[Start]
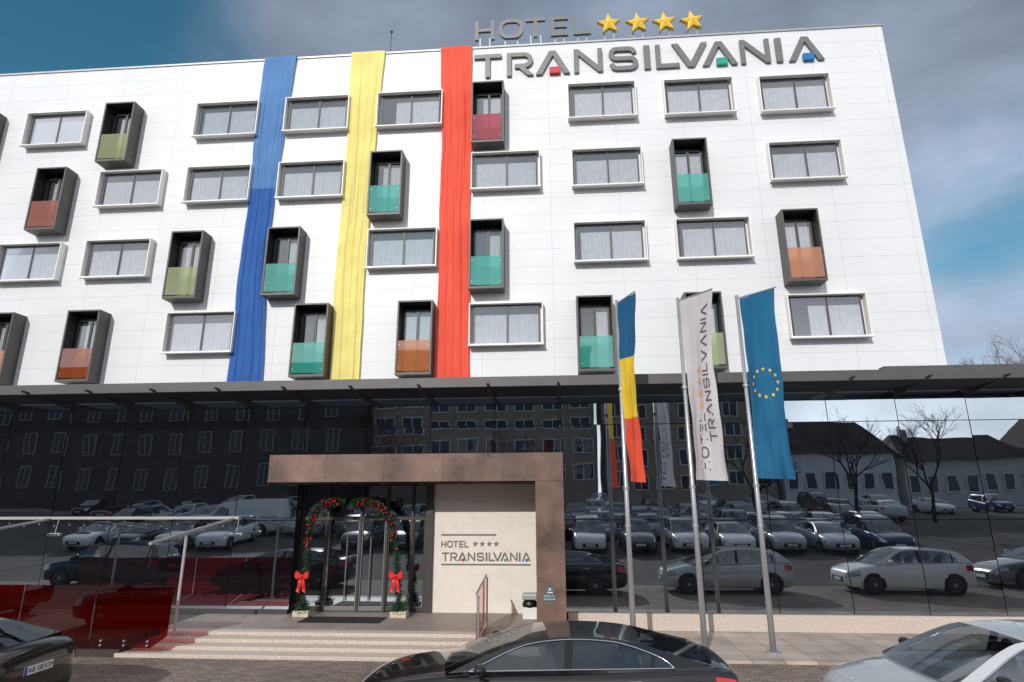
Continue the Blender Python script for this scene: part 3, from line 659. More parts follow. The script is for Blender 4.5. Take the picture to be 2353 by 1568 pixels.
def hoteltext(P, f, w, h):
    def put(ch, v0, k, u0, cap, m, nm='letter'):
        mb = MB()
        for g in glyph(ch)[1]:
            for q in g: mb.face([P(u0 - y * cap / w, v0 - x * k / h, .010) for x, y in q])
        mb.build(nm, m, f, fix=False)
    cap = .20; v = .95
    for ch in 'HOTEL':
        wg = glyph(ch)[0] * cap * 1.05; put(ch, v, cap * 1.05, .58, cap, ink); v -= (wg + .055) / h
    v -= .03
    for i in range(4):
        q = star2(.11); mb = MB(); mb.face([P(.47 - b / w, v - a / h, .010) for a, b in q]); mb.build('star', star_o, f, fix=False); v -= .27 / h
    v = .80
    for ch in 'TRANSILVANIA':
        wg = glyph(ch)[0] * cap * 1.08; put(ch, v, cap * 1.08, .85, cap, ink); v -= (wg + .05) / h
def eustars(P, f, w, h):
    for i in range(12):
        a = 2 * PI * i / 12; q = star2(.05); mb = MB()
        mb.face([P(.52 + (.31 * math.cos(a) + x) / w, .50 - (.31 * math.sin(a) + y) / h, .010) for x, y in q]); mb.build('star', star_f, f, fix=False)
flagset(1458, 696, (.30, -.78), 4.15, [fl_blue, fl_yel, fl_red], True, 'left flagpole, carrying the blue yellow and red flag', 'narrow hanging flag in blue, yellow and red bands', 0.4, none, .6)
flagset(1621, 694, (.56, -.75), 4.15, [fl_white], False, 'middle flagpole, carrying the white lettered flag', 'white vertical flag with grey lettering and orange stars', 2.1, hoteltext, .5)
flagset(1778, 692, (.60, -.68), 4.15, [fl_eu], False, 'right flagpole, carrying the blue flag with a star ring', 'blue vertical flag with a ring of twelve yellow stars', 4.0, eustars, .6)

# ------------------------------------------------------------------ cars
def cubic(T, x):
    if x <= T[0][0]: return T[0][1:]
    if x >= T[-1][0]: return T[-1][1:]
    for i in range(len(T) - 1):
        if x <= T[i + 1][0]:
            a, b = T[i], T[i + 1]; u = (x - a[0]) / (b[0] - a[0]); p0 = T[max(i - 1, 0)]; p3 = T[min(i + 2, len(T) - 1)]; out = []
            for k in range(1, len(a)):
                m1 = (b[k] - p0[k]) / max(1e-6, b[0] - p0[0]) * (b[0] - a[0]); m2 = (p3[k] - a[k]) / max(1e-6, p3[0] - a[0]) * (b[0] - a[0])
                out.append((2 * u ** 3 - 3 * u * u + 1) * a[k] + (u ** 3 - 2 * u * u + u) * m1 + (-2 * u ** 3 + 3 * u * u) * b[k] + (u ** 3 - u * u) * m2)
            return out
SEC = [(0, 0), (.80, 0), (.93, .05), (.975, .16), (.99, .32), (1.0, .48), (1.0, .62), (.985, .74), (.968, .84), (.94, .92), (.89, .975), (.80, 1.0), (.55, 1.02), (.28, 1.035), (0, 1.04)]
SPEC = {
 'sedan': dict(st=[(-2.43, .46, .84, .62), (-2.39, .32, .97, .76), (-2.25, .24, 1.05, .85), (-1.95, .2, 1.08, .895), (-1.4, .19, 1.06, .92), (-.5, .18, 1.015, .925), (.4, .18, .99, .92), (1.0, .18, .965, .91), (1.5, .19, .91, .895), (2.0, .2, .83, .86), (2.25, .22, .75, .79), (2.39, .28, .68, .68), (2.45, .38, .6, .52)],
   out=[(1.16, .975), (.82, 1.13), (.44, 1.27), (.14, 1.35), (-.35, 1.395), (-.85, 1.385), (-1.25, 1.325), (-1.62, 1.225), (-2.06, 1.11)],
   inn=[(.88, 1.01), (.66, 1.11), (.38, 1.235), (.10, 1.32), (-.35, 1.365), (-.85, 1.352), (-1.15, 1.295), (-1.48, 1.18), (-1.62, 1.075)], y0=.865, k=.70, wx=(1.48, -1.38), wr=.335, doors=(-.33, .76, -1.32)),
 'hatch': dict(st=[(-2.11, .48, .86, .68), (-2.07, .32, 1.0, .79), (-1.95, .24, 1.05, .85), (-1.4, .19, 1.04, .89), (-.5, .18, 1.0, .90), (.4, .18, .975, .90), (1.0, .18, .96, .89), (1.4, .19, .925, .88), (1.8, .2, .84, .83), (2.0, .22, .77, .76), (2.1, .3, .69, .64), (2.14, .4, .61, .5)],
   out=[(1.18, .985), (.88, 1.14), (.52, 1.32), (.2, 1.42), (-.4, 1.465), (-1.1, 1.44), (-1.6, 1.37), (-1.85, 1.2), (-2.03, 1.03)],
   inn=[(.92, 1.0), (.70, 1.12), (.42, 1.27), (.15, 1.365), (-.4, 1.41), (-1.0, 1.385), (-1.32, 1.31), (-1.5, 1.18), (-1.56, 1.05)], y0=.84, k=.50, wx=(1.32, -1.3), wr=.33, doors=(-.25, .80, -1.2)),
 'estate': dict(st=[(-2.33, .48, .9, .70), (-2.29, .32, 1.05, .82), (-2.15, .24, 1.1, .88), (-1.4, .2, 1.08, .92), (-.5, .2, 1.04, .92), (.4, .2, 1.02, .92), (1.0, .2, 1.01, .91), (1.5, .2, .98, .9), (1.95, .22, .9, .86), (2.2, .24, .82, .78), (2.3, .32, .74, .66), (2.34, .42, .64, .52)],
   out=[(1.2, 1.03), (.92, 1.2), (.58, 1.4), (.25, 1.54), (-.4, 1.62), (-1.3, 1.6), (-1.95, 1.53), (-2.12, 1.3), (-2.26, 1.08)],
   inn=[(.95, 1.05), (.75, 1.18), (.48, 1.36), (.2, 1.46), (-.4, 1.53), (-1.3, 1.51), (-1.75, 1.46), (-1.9, 1.28), (-1.95, 1.11)], y0=.86, k=.36, wx=(1.42, -1.4), wr=.36, doors=(-.2, .85, -1.3)),
 'van': dict(st=[(-2.73, .5, 1.0, .86), (-2.7, .34, 1.08, .94), (-2.5, .26, 1.1, .97), (-1, .24, 1.1, .98), (.5, .24, 1.1, .98), (1.5, .24, 1.1, .97), (2.1, .26, 1.06, .94), (2.5, .3, .98, .88), (2.65, .36, .86, .76), (2.7, .46, .7, .62)],
   out=[(2.15, 1.12), (1.9, 1.45), (1.65, 1.8), (1.42, 2.08), (.6, 2.3), (-1, 2.36), (-2.4, 2.33), (-2.62, 2.15), (-2.68, 1.12)],
   inn=[(1.85, 1.15), (1.68, 1.42), (1.5, 1.7), (1.36, 1.86), (1.15, 1.88), (.98, 1.87), (.9, 1.7), (.88, 1.4), (.88, 1.15)], y0=.95, k=.1, wx=(1.75, -1.75), wr=.34, doors=(.85, 1.5, -.9)),
}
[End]
■ **PROBLEM TO SOLVE**
Copy all the data exactly as written, but skip any picture.

■ **TASK RESPONSE**
Continue the Blender Python script for this scene: part 3, from line 659. More parts follow. The script is for Blender 4.5. Take the picture to be 2353 by 1568 pixels.
def hoteltext(P, f, w, h):
    def put(ch, v0, k, u0, cap, m, nm='letter'):
        mb = MB()
        for g in glyph(ch)[1]:
            for q in g: mb.face([P(u0 - y * cap / w, v0 - x * k / h, .010) for x, y in q])
        mb.build(nm, m, f, fix=False)
    cap = .20; v = .95
    for ch in 'HOTEL':
        wg = glyph(ch)[0] * cap * 1.05; put(ch, v, cap * 1.05, .58, cap, ink); v -= (wg + .055) / h
    v -= .03
    for i in range(4):
        q = star2(.11); mb = MB(); mb.face([P(.47 - b / w, v - a / h, .010) for a, b in q]); mb.build('star', star_o, f, fix=False); v -= .27 / h
    v = .80
    for ch in 'TRANSILVANIA':
        wg = glyph(ch)[0] * cap * 1.08; put(ch, v, cap * 1.08, .85, cap, ink); v -= (wg + .05) / h
def eustars(P, f, w, h):
    for i in range(12):
        a = 2 * PI * i / 12; q = star2(.05); mb = MB()
        mb.face([P(.52 + (.31 * math.cos(a) + x) / w, .50 - (.31 * math.sin(a) + y) / h, .010) for x, y in q]); mb.build('star', star_f, f, fix=False)
flagset(1458, 696, (.30, -.78), 4.15, [fl_blue, fl_yel, fl_red], True, 'left flagpole, carrying the blue yellow and red flag', 'narrow hanging flag in blue, yellow and red bands', 0.4, none, .6)
flagset(1621, 694, (.56, -.75), 4.15, [fl_white], False, 'middle flagpole, carrying the white lettered flag', 'white vertical flag with grey lettering and orange stars', 2.1, hoteltext, .5)
flagset(1778, 692, (.60, -.68), 4.15, [fl_eu], False, 'right flagpole, carrying the blue flag with a star ring', 'blue vertical flag with a ring of twelve yellow stars', 4.0, eustars, .6)

# ------------------------------------------------------------------ cars
def cubic(T, x):
    if x <= T[0][0]: return T[0][1:]
    if x >= T[-1][0]: return T[-1][1:]
    for i in range(len(T) - 1):
        if x <= T[i + 1][0]:
            a, b = T[i], T[i + 1]; u = (x - a[0]) / (b[0] - a[0]); p0 = T[max(i - 1, 0)]; p3 = T[min(i + 2, len(T) - 1)]; out = []
            for k in range(1, len(a)):
                m1 = (b[k] - p0[k]) / max(1e-6, b[0] - p0[0]) * (b[0] - a[0]); m2 = (p3[k] - a[k]) / max(1e-6, p3[0] - a[0]) * (b[0] - a[0])
                out.append((2 * u ** 3 - 3 * u * u + 1) * a[k] + (u ** 3 - 2 * u * u + u) * m1 + (-2 * u ** 3 + 3 * u * u) * b[k] + (u ** 3 - u * u) * m2)
            return out
SEC = [(0, 0), (.80, 0), (.93, .05), (.975, .16), (.99, .32), (1.0, .48), (1.0, .62), (.985, .74), (.968, .84), (.94, .92), (.89, .975), (.80, 1.0), (.55, 1.02), (.28, 1.035), (0, 1.04)]
SPEC = {
 'sedan': dict(st=[(-2.43, .46, .84, .62), (-2.39, .32, .97, .76), (-2.25, .24, 1.05, .85), (-1.95, .2, 1.08, .895), (-1.4, .19, 1.06, .92), (-.5, .18, 1.015, .925), (.4, .18, .99, .92), (1.0, .18, .965, .91), (1.5, .19, .91, .895), (2.0, .2, .83, .86), (2.25, .22, .75, .79), (2.39, .28, .68, .68), (2.45, .38, .6, .52)],
   out=[(1.16, .975), (.82, 1.13), (.44, 1.27), (.14, 1.35), (-.35, 1.395), (-.85, 1.385), (-1.25, 1.325), (-1.62, 1.225), (-2.06, 1.11)],
   inn=[(.88, 1.01), (.66, 1.11), (.38, 1.235), (.10, 1.32), (-.35, 1.365), (-.85, 1.352), (-1.15, 1.295), (-1.48, 1.18), (-1.62, 1.075)], y0=.865, k=.70, wx=(1.48, -1.38), wr=.335, doors=(-.33, .76, -1.32)),
 'hatch': dict(st=[(-2.11, .48, .86, .68), (-2.07, .32, 1.0, .79), (-1.95, .24, 1.05, .85), (-1.4, .19, 1.04, .89), (-.5, .18, 1.0, .90), (.4, .18, .975, .90), (1.0, .18, .96, .89), (1.4, .19, .925, .88), (1.8, .2, .84, .83), (2.0, .22, .77, .76), (2.1, .3, .69, .64), (2.14, .4, .61, .5)],
   out=[(1.18, .985), (.88, 1.14), (.52, 1.32), (.2, 1.42), (-.4, 1.465), (-1.1, 1.44), (-1.6, 1.37), (-1.85, 1.2), (-2.03, 1.03)],
   inn=[(.92, 1.0), (.70, 1.12), (.42, 1.27), (.15, 1.365), (-.4, 1.41), (-1.0, 1.385), (-1.32, 1.31), (-1.5, 1.18), (-1.56, 1.05)], y0=.84, k=.50, wx=(1.32, -1.3), wr=.33, doors=(-.25, .80, -1.2)),
 'estate': dict(st=[(-2.33, .48, .9, .70), (-2.29, .32, 1.05, .82), (-2.15, .24, 1.1, .88), (-1.4, .2, 1.08, .92), (-.5, .2, 1.04, .92), (.4, .2, 1.02, .92), (1.0, .2, 1.01, .91), (1.5, .2, .98, .9), (1.95, .22, .9, .86), (2.2, .24, .82, .78), (2.3, .32, .74, .66), (2.34, .42, .64, .52)],
   out=[(1.2, 1.03), (.92, 1.2), (.58, 1.4), (.25, 1.54), (-.4, 1.62), (-1.3, 1.6), (-1.95, 1.53), (-2.12, 1.3), (-2.26, 1.08)],
   inn=[(.95, 1.05), (.75, 1.18), (.48, 1.36), (.2, 1.46), (-.4, 1.53), (-1.3, 1.51), (-1.75, 1.46), (-1.9, 1.28), (-1.95, 1.11)], y0=.86, k=.36, wx=(1.42, -1.4), wr=.36, doors=(-.2, .85, -1.3)),
 'van': dict(st=[(-2.73, .5, 1.0, .86), (-2.7, .34, 1.08, .94), (-2.5, .26, 1.1, .97), (-1, .24, 1.1, .98), (.5, .24, 1.1, .98), (1.5, .24, 1.1, .97), (2.1, .26, 1.06, .94), (2.5, .3, .98, .88), (2.65, .36, .86, .76), (2.7, .46, .7, .62)],
   out=[(2.15, 1.12), (1.9, 1.45), (1.65, 1.8), (1.42, 2.08), (.6, 2.3), (-1, 2.36), (-2.4, 2.33), (-2.62, 2.15), (-2.68, 1.12)],
   inn=[(1.85, 1.15), (1.68, 1.42), (1.5, 1.7), (1.36, 1.86), (1.15, 1.88), (.98, 1.87), (.9, 1.7), (.88, 1.4), (.88, 1.15)], y0=.95, k=.1, wx=(1.75, -1.75), wr=.34, doors=(.85, 1.5, -.9)),
}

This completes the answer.